*** Data shown

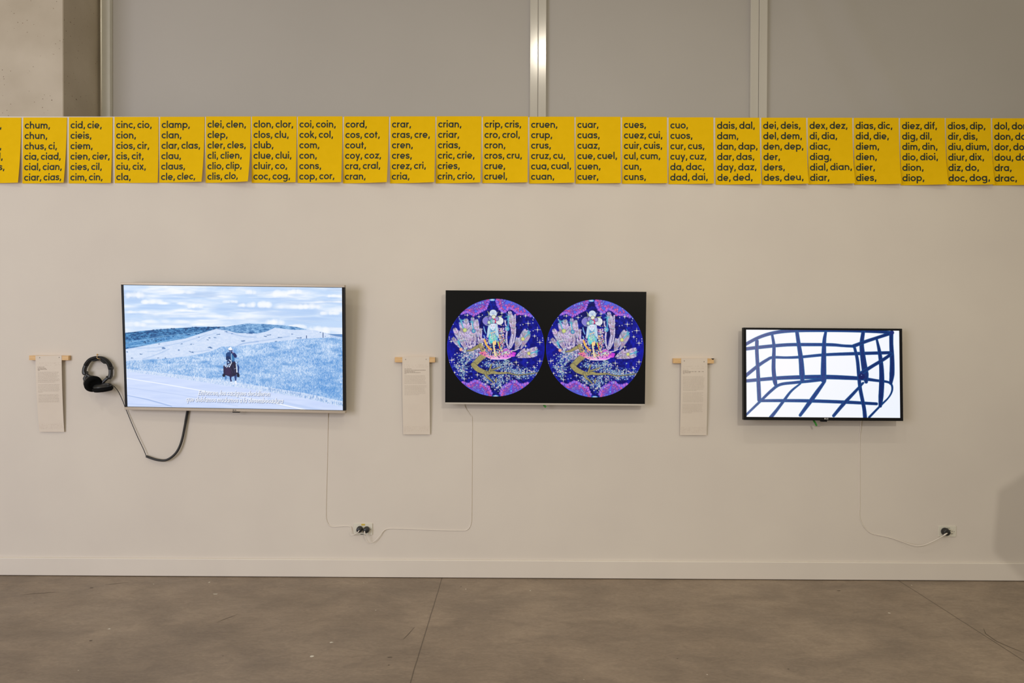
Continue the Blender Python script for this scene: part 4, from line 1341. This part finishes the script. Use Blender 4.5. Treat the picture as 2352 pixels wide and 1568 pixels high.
def television(fit, label, pic, res, style):
    x, z, yw, pt, rl, w, h, y = fit
    M = Matrix.Translation((x, y, z)) @ (Matrix.Rotation(yw, 3, 'Z') @ Matrix.Rotation(pt, 3, 'X') @ Matrix.Rotation(rl, 3, 'Y')).to_4x4()
    root = empty('television', M)
    tag(root, label, 'television', 'wall-mounted screens')
    hw, hh = w / 2, h / 2
    px = 1 / 385.0 * (1 - .02)
    # housing behind the glass, deeper in the middle
    b = MB()
    b.box(-hw + .002, hw - .002, 0.008, 0.022, -hh + .004, hh - .002)
    b.box(-hw * .62, hw * .62, 0.022, 0.044, -hh * .80, hh * .35, bev=.008)
    b.build('housing', M_BACK, root)
    if style == 'silver':
        l, r, t, bt = 6.2 * px, 6.0 * px, 5.0 * px, 6.3 * px
        b = MB()
        b.box(-hw, -hw + l, 0.001, 0.022, -hh + bt, hh - t)
        b.box(hw - r, hw, 0.001, 0.022, -hh + bt, hh - t)
        b.box(-hw + l, hw - r, 0.001, 0.022, hh - t - .9 * px, hh - t)
        b.box(-hw + l, hw - r, 0.001, 0.022, -hh + bt, -hh + bt + .9 * px)
        b.build('side_bezel', M_BEZEL, root)
        b = MB(); b.box(-hw - .001, hw + .001, -0.004, 0.024, hh - t, hh, bev=.0012); b.build('top_bar', M_SILVER, root)
        b = MB(); b.box(-hw - .001, hw + .001, -0.005, 0.026, -hh, -hh + bt, bev=.0012)
        bar = b.build('bottom_bar', M_SILVER, root)
        b = MB(); logo(b, -.010, -hh + .0045, .0075, -.0056); b.build('logo', M_LOGO_D, bar)
        b = MB(); b.box(-.016, .026, 0.002, .020, -hh - .0075, -hh, bev=.0015); b.build('sensor', M_BEZEL, root)
        s0, s1, s2, s3 = -hw + l, hw - r, hh - t - .9 * px, -hh + bt + .9 * px
    elif style == 'slim':
        bt = 4.0 * px
        b = MB(); frame_mesh(b, -hw, hw, -hh + bt, hh, .9 * px, .9 * px, .9 * px, .0004, -0.001, 0.022); b.build('bezel', M_BEZEL, root)
        b = MB(); b.box(-hw, hw, -0.003, 0.022, -hh, -hh + bt, bev=.001); b.build('bottom_bar', M_BRIGHT, root)
        s0, s1, s2, s3 = -hw + .9 * px, hw - .9 * px, hh - .9 * px, -hh + bt
    else:
        l, r, t, bt = 6.2 * px, 5.6 * px, 4.7 * px, 7.0 * px
        b = MB(); frame_mesh(b, -hw, hw, -hh, hh, l, r, t, bt, -0.006, 0.022)
        bz_ = b.build('bezel', M_BEZEL, root)
        b = MB(); logo(b, .004, -hh + .0065, .0082, -.0068); b.build('logo', M_LOGO_L, bz_)
        b = MB(); b.box(-.012, .022, -0.004, .016, -hh - .0075, -hh, bev=.0015); b.build('sensor', M_BEZEL, root)
        s0, s1, s2, s3 = -hw + l, hw - r, hh - t, -hh + bt
    m = screen_mat('glowing_screen', 1.0, 0.32 if style == 'slim' else .4)
    picture_mesh('screen', (s0, 0, s2), (s1, 0, s2), (s1, 0, s3), (s0, 0, s3), pic(*res), m, root)
    # bracket: plate on the wall, two arms to the housing
    b = MB()
    inv = M.inverted()
    for sx in (-.14, .14):
        p0 = Vector((sx, 0.036, 0.0)); p1 = inv @ Vector(((M @ p0).x, -0.006, (M @ p0).z))
        b.tube([p0, p1], 0.014, 8)
    c0 = M @ Vector((0, .04, 0))
    n = len(b.v)
    for xx in (-.22, .22):
        for yy in (-0.008, -0.0015):
            for zz in (-.05, .05):
                b.v.append(tuple(inv @ Vector((c0.x + xx, yy, c0.z + zz))))
    for q in ((0, 1, 3, 2), (4, 6, 7, 5), (0, 4, 5, 1), (2, 3, 7, 6), (0, 2, 6, 4), (1, 5, 7, 3)):
        b.face([n + i for i in q])
    b.build('wall_bracket', M_STEEL, root)
    return root


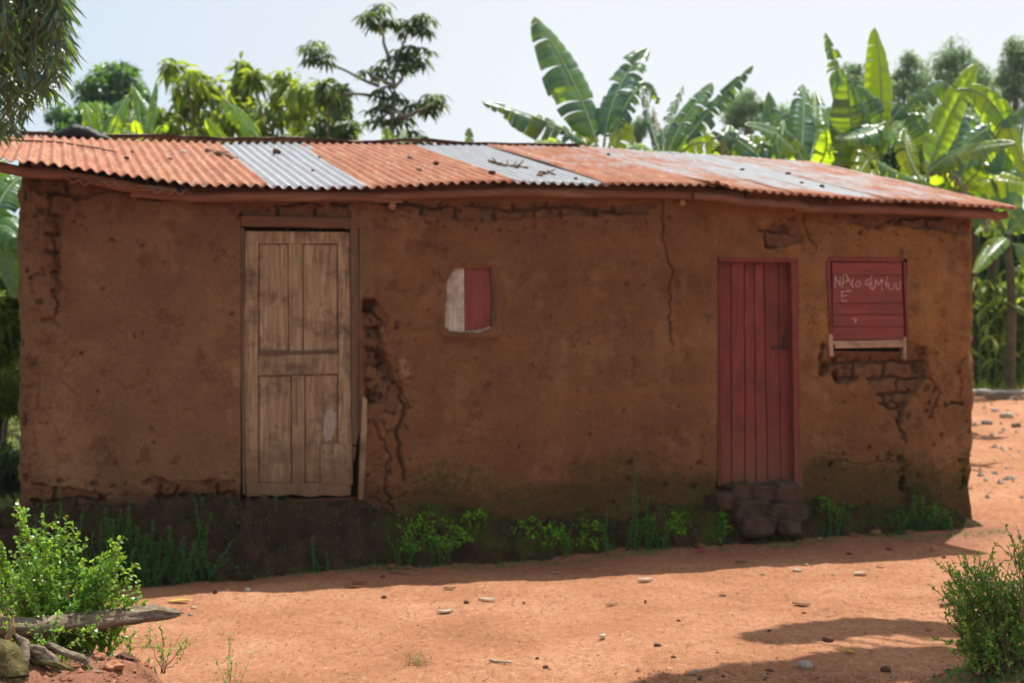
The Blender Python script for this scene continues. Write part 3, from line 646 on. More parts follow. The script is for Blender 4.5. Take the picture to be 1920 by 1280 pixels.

******

**Exercise:** All entries are to be retyped exactly. Omit any embedded images.

**Solution for this problem:**
Continue the Blender Python script for this scene: part 4, from line 1341. This part finishes the script. Use Blender 4.5. Treat the picture as 2352 pixels wide and 1568 pixels high.
def television(fit, label, pic, res, style):
    x, z, yw, pt, rl, w, h, y = fit
    M = Matrix.Translation((x, y, z)) @ (Matrix.Rotation(yw, 3, 'Z') @ Matrix.Rotation(pt, 3, 'X') @ Matrix.Rotation(rl, 3, 'Y')).to_4x4()
    root = empty('television', M)
    tag(root, label, 'television', 'wall-mounted screens')
    hw, hh = w / 2, h / 2
    px = 1 / 385.0 * (1 - .02)
    # housing behind the glass, deeper in the middle
    b = MB()
    b.box(-hw + .002, hw - .002, 0.008, 0.022, -hh + .004, hh - .002)
    b.box(-hw * .62, hw * .62, 0.022, 0.044, -hh * .80, hh * .35, bev=.008)
    b.build('housing', M_BACK, root)
    if style == 'silver':
        l, r, t, bt = 6.2 * px, 6.0 * px, 5.0 * px, 6.3 * px
        b = MB()
        b.box(-hw, -hw + l, 0.001, 0.022, -hh + bt, hh - t)
        b.box(hw - r, hw, 0.001, 0.022, -hh + bt, hh - t)
        b.box(-hw + l, hw - r, 0.001, 0.022, hh - t - .9 * px, hh - t)
        b.box(-hw + l, hw - r, 0.001, 0.022, -hh + bt, -hh + bt + .9 * px)
        b.build('side_bezel', M_BEZEL, root)
        b = MB(); b.box(-hw - .001, hw + .001, -0.004, 0.024, hh - t, hh, bev=.0012); b.build('top_bar', M_SILVER, root)
        b = MB(); b.box(-hw - .001, hw + .001, -0.005, 0.026, -hh, -hh + bt, bev=.0012)
        bar = b.build('bottom_bar', M_SILVER, root)
        b = MB(); logo(b, -.010, -hh + .0045, .0075, -.0056); b.build('logo', M_LOGO_D, bar)
        b = MB(); b.box(-.016, .026, 0.002, .020, -hh - .0075, -hh, bev=.0015); b.build('sensor', M_BEZEL, root)
        s0, s1, s2, s3 = -hw + l, hw - r, hh - t - .9 * px, -hh + bt + .9 * px
    elif style == 'slim':
        bt = 4.0 * px
        b = MB(); frame_mesh(b, -hw, hw, -hh + bt, hh, .9 * px, .9 * px, .9 * px, .0004, -0.001, 0.022); b.build('bezel', M_BEZEL, root)
        b = MB(); b.box(-hw, hw, -0.003, 0.022, -hh, -hh + bt, bev=.001); b.build('bottom_bar', M_BRIGHT, root)
        s0, s1, s2, s3 = -hw + .9 * px, hw - .9 * px, hh - .9 * px, -hh + bt
    else:
        l, r, t, bt = 6.2 * px, 5.6 * px, 4.7 * px, 7.0 * px
        b = MB(); frame_mesh(b, -hw, hw, -hh, hh, l, r, t, bt, -0.006, 0.022)
        bz_ = b.build('bezel', M_BEZEL, root)
        b = MB(); logo(b, .004, -hh + .0065, .0082, -.0068); b.build('logo', M_LOGO_L, bz_)
        b = MB(); b.box(-.012, .022, -0.004, .016, -hh - .0075, -hh, bev=.0015); b.build('sensor', M_BEZEL, root)
        s0, s1, s2, s3 = -hw + l, hw - r, hh - t, -hh + bt
    m = screen_mat('glowing_screen', 1.0, 0.32 if style == 'slim' else .4)
    picture_mesh('screen', (s0, 0, s2), (s1, 0, s2), (s1, 0, s3), (s0, 0, s3), pic(*res), m, root)
    # bracket: plate on the wall, two arms to the housing
    b = MB()
    inv = M.inverted()
    for sx in (-.14, .14):
        p0 = Vector((sx, 0.036, 0.0)); p1 = inv @ Vector(((M @ p0).x, -0.006, (M @ p0).z))
        b.tube([p0, p1], 0.014, 8)
    c0 = M @ Vector((0, .04, 0))
    n = len(b.v)
    for xx in (-.22, .22):
        for yy in (-0.008, -0.0015):
            for zz in (-.05, .05):
                b.v.append(tuple(inv @ Vector((c0.x + xx, yy, c0.z + zz))))
    for q in ((0, 1, 3, 2), (4, 6, 7, 5), (0, 4, 5, 1), (2, 3, 7, 6), (0, 2, 6, 4), (1, 5, 7, 3)):
        b.face([n + i for i in q])
    b.build('wall_bracket', M_STEEL, root)
    return root


The Blender Python script for this scene continues. Write part 3, from line 646 on. More parts follow. The script is for Blender 4.5. Take the picture to be 1920 by 1280 pixels.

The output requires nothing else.